Position du Conseil fédéral et du Parlement à l'égard de l'initiative et du contre-projet
Le Conseil fédéral et la majorité des parlementaires proposent de rejeter l'initiative sur l'or. Ils estiment qu'une contribution au financement de l'AVS est un objectif légitime. Ils rejettent cependant l'initiative sur l'or, car celle-ci vise une utilisation unilatérale des réserves d'or excédentaires de la BNS sans tenir compte d'autres objectifs justifiés.
En revanche, le Conseil fédéral et le Parlement appuient le contre-projet "L'or à l'AVS, aux cantons et à la Fondation". Celui-ci, dont les dispositions s'appliqueront durant une période limitée à 30 ans, prévoit le maintien de la valeur réelle des réserves excédentaires de la Banque nationale. Il tient compte de trois objectifs auxquels les revenus provenant de la gestion du capital seront affectés à part égales. Il vise un équilibre entre les jeunes et les personnes âgées: un tiers des revenus va à l'ancienne génération à travers l'AVS et un autre tiers va à la nouvelle génération par le biais d'une fondation tournée vers l'avenir. Étant donné que le troisième tiers des revenus est destiné aux cantons, le contre-projet respecte également les revendications cantonales, dans un souci d'équilibre entre les régions. Le contre-projet permet enfin de créer la Fondation Suisse solidaire, une uvre pionnière tournée vers l'avenir. Celle-ci pourra ainsi fournir une aide aux victimes de la pauvreté et de la violence. Notre pays réaffirme de la sorte son attachement à sa tradition humanitaire et investit judicieusement dans son propre avenir et dans celui du reste du monde.

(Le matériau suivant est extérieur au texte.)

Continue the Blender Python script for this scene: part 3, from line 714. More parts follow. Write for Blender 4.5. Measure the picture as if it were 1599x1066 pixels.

Si le souverain rejette l'initiative sur l'or et accepte simultanément le contre-projet, les revenus générés par l'or déjà vendu seront versés au fonds à compter du jour du scrutin. La loi fédérale sur la Fondation Suisse solidaire sera publiée dans la Feuille fédérale dès l'acceptation du contre-projet. Si aucun référendum n'est lancé, ladite loi pourra entrer en vigueur durant le premier semestre de 2003.